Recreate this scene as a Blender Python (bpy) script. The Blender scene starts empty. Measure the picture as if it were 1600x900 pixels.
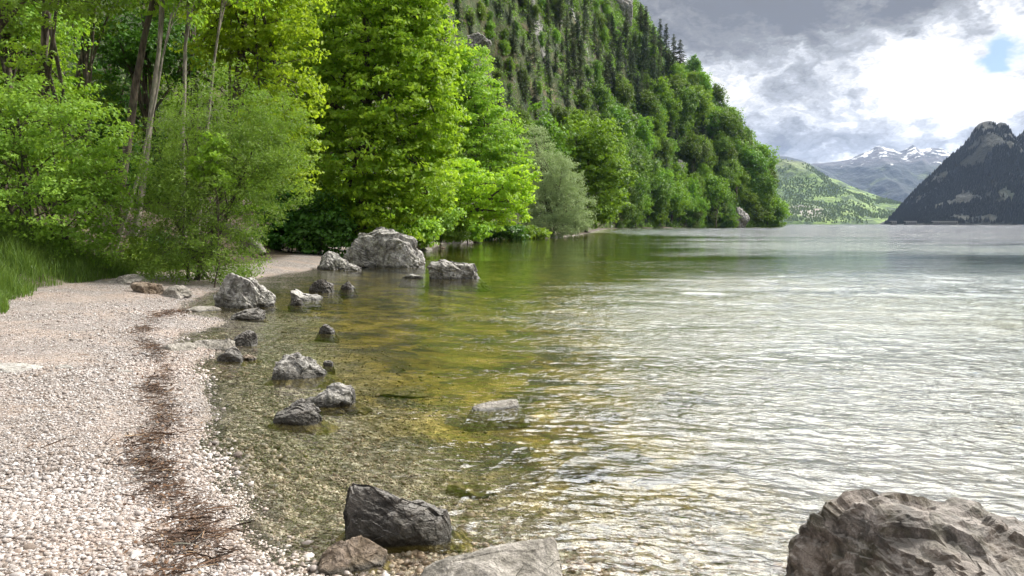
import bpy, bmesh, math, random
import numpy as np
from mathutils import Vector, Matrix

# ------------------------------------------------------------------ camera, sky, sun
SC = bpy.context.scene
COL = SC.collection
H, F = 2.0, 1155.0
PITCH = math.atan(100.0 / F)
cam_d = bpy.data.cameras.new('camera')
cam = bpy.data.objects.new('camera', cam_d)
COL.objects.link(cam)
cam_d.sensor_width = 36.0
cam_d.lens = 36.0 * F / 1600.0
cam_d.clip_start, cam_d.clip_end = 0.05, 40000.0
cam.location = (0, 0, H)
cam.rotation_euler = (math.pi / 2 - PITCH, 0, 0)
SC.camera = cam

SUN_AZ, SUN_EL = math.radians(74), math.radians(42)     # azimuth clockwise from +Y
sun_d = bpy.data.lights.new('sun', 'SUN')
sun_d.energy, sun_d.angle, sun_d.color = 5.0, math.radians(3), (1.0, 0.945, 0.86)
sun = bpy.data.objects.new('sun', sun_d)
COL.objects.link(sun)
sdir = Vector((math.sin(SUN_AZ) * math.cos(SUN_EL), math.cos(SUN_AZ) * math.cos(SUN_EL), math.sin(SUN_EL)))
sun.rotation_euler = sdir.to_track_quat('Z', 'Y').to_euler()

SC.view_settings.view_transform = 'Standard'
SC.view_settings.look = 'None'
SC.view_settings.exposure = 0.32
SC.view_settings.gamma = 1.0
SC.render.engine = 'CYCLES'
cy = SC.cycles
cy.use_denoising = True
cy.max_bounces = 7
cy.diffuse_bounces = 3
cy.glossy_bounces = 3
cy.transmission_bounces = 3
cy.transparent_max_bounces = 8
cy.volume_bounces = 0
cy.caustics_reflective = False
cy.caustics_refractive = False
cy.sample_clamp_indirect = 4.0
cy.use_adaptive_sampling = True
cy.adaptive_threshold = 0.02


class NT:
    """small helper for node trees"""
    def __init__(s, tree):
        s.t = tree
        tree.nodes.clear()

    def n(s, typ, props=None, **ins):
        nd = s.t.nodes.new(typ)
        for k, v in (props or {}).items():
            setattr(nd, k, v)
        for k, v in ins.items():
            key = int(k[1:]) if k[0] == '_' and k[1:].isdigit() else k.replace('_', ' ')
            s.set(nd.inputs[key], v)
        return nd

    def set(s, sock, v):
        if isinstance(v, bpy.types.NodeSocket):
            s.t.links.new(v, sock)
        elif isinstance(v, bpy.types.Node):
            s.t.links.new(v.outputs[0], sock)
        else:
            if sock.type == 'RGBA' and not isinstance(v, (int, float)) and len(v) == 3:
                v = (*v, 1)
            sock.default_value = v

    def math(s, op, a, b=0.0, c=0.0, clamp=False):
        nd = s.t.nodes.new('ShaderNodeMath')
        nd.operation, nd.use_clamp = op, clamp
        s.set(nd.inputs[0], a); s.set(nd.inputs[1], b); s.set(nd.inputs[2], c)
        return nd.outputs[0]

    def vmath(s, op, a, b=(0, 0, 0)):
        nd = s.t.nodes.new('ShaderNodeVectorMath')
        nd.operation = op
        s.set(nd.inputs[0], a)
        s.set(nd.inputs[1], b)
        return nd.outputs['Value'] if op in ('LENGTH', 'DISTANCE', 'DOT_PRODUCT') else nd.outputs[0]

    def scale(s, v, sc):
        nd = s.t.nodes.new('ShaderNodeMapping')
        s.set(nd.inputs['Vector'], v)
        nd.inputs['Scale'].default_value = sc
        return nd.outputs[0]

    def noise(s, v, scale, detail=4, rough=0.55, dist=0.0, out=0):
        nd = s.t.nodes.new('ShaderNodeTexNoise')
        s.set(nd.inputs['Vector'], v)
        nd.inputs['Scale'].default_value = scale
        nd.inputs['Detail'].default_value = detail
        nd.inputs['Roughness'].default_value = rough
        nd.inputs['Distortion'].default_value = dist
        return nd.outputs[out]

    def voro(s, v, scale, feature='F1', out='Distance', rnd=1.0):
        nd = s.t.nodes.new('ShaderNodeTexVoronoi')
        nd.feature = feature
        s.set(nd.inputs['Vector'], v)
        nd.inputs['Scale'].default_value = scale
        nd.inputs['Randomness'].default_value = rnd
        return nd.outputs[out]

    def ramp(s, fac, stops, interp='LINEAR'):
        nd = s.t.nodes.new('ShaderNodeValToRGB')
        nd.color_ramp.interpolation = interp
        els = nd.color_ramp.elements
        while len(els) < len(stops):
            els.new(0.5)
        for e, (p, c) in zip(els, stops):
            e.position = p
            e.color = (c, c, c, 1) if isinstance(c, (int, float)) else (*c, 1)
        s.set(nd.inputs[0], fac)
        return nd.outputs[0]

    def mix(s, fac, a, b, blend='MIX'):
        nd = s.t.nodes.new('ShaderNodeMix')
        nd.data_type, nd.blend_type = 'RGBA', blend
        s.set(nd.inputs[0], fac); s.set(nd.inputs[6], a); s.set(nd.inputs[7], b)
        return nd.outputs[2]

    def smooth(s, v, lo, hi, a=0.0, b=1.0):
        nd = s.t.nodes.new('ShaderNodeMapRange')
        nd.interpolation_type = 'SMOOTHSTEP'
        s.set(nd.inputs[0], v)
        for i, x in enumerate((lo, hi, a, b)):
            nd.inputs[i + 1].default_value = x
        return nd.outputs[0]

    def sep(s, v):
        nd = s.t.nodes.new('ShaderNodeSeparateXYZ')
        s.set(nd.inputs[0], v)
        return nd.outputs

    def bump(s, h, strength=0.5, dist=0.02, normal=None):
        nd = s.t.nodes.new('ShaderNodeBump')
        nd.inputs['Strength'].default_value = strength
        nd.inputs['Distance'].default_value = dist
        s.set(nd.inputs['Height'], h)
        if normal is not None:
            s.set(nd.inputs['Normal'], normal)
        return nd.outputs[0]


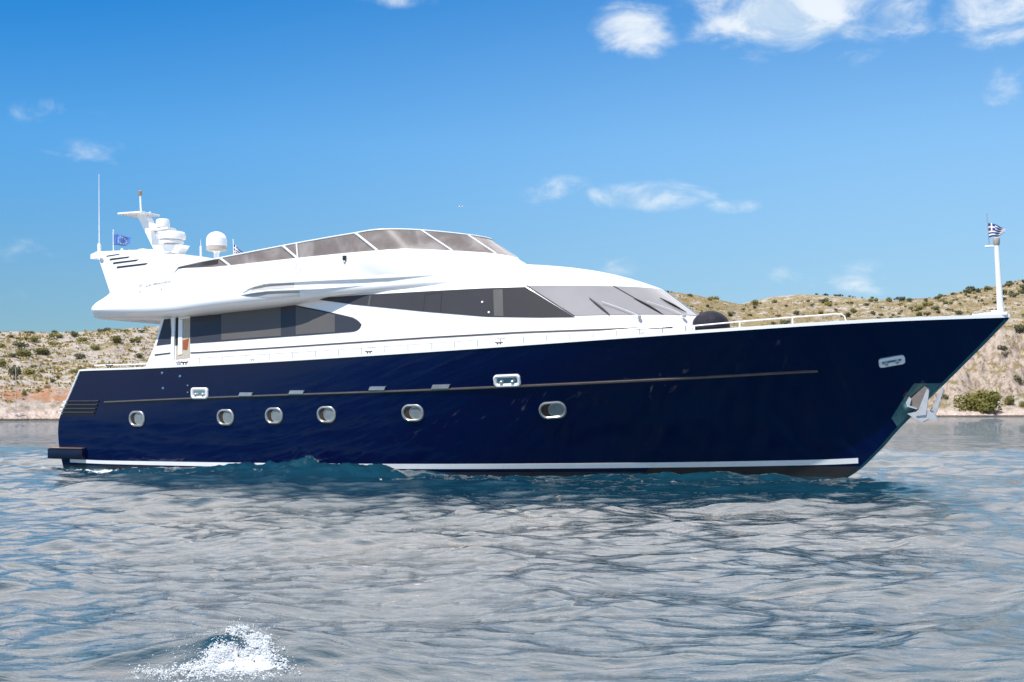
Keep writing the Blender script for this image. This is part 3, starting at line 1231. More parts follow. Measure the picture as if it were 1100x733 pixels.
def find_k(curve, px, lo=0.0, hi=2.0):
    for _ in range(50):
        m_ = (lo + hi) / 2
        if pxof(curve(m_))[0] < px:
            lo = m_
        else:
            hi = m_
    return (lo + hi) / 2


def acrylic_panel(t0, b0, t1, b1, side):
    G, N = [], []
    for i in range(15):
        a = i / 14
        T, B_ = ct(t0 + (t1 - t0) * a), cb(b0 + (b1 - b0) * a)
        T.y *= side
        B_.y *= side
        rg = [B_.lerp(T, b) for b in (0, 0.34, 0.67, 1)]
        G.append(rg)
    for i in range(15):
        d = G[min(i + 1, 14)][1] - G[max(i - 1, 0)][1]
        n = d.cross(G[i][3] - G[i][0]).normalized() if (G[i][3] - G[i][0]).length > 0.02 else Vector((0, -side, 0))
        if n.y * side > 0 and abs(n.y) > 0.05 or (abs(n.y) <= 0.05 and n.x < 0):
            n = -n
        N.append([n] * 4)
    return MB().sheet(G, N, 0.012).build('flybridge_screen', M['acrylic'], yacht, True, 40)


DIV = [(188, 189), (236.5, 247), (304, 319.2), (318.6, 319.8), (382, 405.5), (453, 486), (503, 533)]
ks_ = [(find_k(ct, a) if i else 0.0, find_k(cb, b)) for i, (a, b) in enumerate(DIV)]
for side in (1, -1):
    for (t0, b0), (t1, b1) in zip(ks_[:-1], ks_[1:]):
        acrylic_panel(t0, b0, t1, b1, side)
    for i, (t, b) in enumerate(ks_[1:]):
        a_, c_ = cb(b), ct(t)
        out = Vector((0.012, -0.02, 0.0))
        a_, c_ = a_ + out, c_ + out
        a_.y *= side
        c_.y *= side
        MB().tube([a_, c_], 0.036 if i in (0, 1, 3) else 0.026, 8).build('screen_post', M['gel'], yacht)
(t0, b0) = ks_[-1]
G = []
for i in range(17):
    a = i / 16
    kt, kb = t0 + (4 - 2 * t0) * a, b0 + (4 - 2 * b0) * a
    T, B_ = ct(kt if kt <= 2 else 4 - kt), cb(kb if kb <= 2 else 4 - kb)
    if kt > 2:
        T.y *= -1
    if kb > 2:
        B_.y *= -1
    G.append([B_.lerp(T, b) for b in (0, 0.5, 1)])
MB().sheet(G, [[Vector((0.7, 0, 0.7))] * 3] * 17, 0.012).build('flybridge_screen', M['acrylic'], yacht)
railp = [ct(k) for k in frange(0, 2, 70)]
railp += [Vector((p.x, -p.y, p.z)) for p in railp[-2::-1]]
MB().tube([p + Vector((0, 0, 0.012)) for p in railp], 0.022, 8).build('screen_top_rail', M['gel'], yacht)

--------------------

- **WORK INSTRUCTIONS**
In the listing above, find the line with "Keep writing the" and the line with "return (lo + hi) / 2", then print exactly those lines and every line between them.

- **OUTPUT OF THE EXERCISE**
Keep writing the Blender script for this image. This is part 3, starting at line 1231. More parts follow. Measure the picture as if it were 1100x733 pixels.
def find_k(curve, px, lo=0.0, hi=2.0):
    for _ in range(50):
        m_ = (lo + hi) / 2
        if pxof(curve(m_))[0] < px:
            lo = m_
        else:
            hi = m_
    return (lo + hi) / 2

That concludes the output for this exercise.